INSTRUCTION: In the records below, pick out all lines containing the word "Python".

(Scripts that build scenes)
— start —

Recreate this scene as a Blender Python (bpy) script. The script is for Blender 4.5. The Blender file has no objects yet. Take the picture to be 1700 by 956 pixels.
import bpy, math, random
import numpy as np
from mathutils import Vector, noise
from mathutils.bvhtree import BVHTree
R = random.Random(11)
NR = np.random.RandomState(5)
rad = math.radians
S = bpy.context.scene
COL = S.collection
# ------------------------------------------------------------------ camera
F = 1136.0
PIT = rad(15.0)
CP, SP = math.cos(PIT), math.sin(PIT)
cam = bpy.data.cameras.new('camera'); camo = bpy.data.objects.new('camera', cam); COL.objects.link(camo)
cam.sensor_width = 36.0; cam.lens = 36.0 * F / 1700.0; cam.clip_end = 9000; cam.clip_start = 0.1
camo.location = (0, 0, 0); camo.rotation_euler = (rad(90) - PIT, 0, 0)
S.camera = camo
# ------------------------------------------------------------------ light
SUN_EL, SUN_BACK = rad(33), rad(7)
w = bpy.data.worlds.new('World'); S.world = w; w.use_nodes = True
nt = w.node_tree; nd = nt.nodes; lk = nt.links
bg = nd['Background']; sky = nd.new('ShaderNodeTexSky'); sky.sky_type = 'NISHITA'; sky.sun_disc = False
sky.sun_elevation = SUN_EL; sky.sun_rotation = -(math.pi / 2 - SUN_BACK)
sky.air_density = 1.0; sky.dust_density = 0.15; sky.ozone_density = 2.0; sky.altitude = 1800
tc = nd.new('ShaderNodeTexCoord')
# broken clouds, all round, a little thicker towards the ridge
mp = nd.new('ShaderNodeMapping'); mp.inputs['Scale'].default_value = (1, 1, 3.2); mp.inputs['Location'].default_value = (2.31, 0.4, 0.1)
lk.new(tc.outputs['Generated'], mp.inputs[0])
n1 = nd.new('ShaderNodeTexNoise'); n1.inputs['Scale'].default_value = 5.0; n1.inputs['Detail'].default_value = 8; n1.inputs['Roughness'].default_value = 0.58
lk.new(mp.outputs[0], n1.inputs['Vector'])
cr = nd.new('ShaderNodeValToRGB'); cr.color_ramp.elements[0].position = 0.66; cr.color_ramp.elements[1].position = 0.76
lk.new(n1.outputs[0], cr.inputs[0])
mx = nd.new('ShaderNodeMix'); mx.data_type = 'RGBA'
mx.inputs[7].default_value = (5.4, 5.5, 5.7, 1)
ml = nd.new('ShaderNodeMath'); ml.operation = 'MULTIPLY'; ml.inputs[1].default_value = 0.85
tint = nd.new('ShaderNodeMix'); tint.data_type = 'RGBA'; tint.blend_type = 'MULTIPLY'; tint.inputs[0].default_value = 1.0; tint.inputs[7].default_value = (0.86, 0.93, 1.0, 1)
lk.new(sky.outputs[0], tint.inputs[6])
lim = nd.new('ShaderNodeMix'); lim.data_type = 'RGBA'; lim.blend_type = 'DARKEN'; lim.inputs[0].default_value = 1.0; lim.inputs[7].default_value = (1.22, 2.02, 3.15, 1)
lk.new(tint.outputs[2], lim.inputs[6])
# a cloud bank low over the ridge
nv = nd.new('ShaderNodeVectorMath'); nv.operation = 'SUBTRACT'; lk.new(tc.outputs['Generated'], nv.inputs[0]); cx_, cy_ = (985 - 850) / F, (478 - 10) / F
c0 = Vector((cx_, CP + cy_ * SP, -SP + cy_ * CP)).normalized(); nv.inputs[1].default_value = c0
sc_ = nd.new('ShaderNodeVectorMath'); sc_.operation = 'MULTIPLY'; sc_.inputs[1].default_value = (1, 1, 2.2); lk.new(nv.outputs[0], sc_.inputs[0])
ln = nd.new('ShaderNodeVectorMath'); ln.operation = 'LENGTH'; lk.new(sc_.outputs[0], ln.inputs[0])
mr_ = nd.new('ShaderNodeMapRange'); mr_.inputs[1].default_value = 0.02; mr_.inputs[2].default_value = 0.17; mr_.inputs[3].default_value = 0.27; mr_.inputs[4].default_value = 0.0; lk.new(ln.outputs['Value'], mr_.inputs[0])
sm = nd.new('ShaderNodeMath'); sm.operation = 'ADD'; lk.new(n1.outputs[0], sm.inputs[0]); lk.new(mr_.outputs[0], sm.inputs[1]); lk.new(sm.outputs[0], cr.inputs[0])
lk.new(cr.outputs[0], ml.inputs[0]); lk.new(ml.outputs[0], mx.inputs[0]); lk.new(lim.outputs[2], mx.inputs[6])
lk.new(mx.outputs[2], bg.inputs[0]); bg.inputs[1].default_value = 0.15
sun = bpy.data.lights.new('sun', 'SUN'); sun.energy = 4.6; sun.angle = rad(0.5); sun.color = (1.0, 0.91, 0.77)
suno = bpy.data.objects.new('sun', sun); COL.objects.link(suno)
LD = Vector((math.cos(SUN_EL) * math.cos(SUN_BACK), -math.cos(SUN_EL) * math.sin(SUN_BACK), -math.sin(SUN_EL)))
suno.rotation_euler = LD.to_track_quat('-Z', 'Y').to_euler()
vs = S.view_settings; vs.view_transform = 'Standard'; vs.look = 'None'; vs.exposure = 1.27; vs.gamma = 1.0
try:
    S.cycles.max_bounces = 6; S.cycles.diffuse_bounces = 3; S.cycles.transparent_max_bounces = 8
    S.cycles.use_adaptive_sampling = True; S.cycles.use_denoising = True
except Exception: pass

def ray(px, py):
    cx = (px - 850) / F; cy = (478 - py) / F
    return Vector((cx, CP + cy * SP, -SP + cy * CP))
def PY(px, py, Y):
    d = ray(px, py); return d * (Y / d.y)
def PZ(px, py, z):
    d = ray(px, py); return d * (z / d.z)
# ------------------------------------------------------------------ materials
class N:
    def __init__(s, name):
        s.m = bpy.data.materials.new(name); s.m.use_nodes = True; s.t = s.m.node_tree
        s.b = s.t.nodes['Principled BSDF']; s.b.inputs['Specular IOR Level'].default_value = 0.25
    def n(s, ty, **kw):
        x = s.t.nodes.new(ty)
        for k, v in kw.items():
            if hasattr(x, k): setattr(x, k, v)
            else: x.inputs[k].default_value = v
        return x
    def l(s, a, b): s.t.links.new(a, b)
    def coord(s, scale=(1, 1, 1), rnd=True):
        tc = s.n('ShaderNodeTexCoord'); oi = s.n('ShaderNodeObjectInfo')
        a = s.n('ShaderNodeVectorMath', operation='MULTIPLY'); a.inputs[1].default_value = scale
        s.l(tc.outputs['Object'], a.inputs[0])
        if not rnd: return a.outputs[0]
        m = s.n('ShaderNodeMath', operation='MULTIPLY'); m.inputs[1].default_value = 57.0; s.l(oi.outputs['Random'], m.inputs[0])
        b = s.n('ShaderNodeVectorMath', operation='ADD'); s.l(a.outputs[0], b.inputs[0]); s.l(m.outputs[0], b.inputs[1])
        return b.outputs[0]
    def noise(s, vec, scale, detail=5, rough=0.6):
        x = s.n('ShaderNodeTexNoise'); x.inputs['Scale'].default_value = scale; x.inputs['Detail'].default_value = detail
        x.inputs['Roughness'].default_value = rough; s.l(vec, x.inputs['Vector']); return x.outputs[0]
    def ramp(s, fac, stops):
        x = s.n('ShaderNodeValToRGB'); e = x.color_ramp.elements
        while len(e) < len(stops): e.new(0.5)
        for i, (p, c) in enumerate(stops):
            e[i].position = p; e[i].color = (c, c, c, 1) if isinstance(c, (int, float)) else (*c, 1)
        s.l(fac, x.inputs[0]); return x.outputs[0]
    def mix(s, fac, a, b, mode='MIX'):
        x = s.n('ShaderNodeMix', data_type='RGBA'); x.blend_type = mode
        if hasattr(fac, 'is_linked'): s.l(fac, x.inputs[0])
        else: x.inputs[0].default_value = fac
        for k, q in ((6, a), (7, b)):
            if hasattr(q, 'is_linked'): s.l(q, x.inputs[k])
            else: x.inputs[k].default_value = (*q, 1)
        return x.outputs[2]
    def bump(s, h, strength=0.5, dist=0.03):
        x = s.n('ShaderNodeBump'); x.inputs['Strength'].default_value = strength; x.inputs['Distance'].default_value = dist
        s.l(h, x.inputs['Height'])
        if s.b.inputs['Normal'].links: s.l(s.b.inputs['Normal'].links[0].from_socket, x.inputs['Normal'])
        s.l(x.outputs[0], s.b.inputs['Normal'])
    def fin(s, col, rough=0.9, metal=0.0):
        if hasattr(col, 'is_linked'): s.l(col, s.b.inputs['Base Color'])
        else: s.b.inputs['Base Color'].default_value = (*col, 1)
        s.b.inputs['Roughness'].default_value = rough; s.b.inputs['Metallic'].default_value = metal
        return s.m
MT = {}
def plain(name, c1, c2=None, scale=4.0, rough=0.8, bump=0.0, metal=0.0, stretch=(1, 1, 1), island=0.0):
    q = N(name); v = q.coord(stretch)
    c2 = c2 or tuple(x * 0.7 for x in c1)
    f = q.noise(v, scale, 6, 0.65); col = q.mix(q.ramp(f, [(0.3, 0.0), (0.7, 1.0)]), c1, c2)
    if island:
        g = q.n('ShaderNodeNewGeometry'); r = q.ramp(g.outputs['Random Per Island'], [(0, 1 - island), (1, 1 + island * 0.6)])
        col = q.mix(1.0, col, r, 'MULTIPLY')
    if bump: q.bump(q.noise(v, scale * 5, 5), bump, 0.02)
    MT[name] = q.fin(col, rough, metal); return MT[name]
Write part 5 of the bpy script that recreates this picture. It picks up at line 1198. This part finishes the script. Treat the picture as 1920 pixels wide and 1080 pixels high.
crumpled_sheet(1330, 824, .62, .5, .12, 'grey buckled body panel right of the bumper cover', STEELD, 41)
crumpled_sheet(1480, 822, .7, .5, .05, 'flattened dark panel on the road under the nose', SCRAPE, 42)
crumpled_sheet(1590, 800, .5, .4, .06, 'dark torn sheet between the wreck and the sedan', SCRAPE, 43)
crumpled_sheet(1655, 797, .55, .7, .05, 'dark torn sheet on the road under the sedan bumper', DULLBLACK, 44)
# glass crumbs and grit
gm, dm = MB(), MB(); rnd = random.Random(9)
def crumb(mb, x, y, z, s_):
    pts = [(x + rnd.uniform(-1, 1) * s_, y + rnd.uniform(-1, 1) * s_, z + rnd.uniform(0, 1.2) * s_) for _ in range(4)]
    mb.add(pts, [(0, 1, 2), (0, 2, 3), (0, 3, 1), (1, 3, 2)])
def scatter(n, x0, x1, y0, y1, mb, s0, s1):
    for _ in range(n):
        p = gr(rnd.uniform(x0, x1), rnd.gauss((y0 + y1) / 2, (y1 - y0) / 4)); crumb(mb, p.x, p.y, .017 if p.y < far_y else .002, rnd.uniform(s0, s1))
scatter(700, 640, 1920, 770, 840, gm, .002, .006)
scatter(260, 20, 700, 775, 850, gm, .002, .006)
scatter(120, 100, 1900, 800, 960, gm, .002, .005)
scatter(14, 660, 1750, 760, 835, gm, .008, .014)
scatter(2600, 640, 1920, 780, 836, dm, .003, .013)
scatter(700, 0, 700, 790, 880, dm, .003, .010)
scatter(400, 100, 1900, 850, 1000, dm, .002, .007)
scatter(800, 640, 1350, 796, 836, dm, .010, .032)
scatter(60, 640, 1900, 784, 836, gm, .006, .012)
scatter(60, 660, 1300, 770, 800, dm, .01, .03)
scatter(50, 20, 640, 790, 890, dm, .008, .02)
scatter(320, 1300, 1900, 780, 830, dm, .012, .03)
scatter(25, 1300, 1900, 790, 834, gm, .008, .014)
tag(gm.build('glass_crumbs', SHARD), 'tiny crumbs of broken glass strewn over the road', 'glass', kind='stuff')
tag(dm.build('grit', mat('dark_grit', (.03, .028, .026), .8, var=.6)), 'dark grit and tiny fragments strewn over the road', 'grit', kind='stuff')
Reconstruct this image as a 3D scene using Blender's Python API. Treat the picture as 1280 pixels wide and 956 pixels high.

— end —

RESULT OF THE EXERCISE:
Recreate this scene as a Blender Python (bpy) script. The script is for Blender 4.5. The Blender file has no objects yet. Take the picture to be 1700 by 956 pixels.
Reconstruct this image as a 3D scene using Blender's Python API. Treat the picture as 1280 pixels wide and 956 pixels high.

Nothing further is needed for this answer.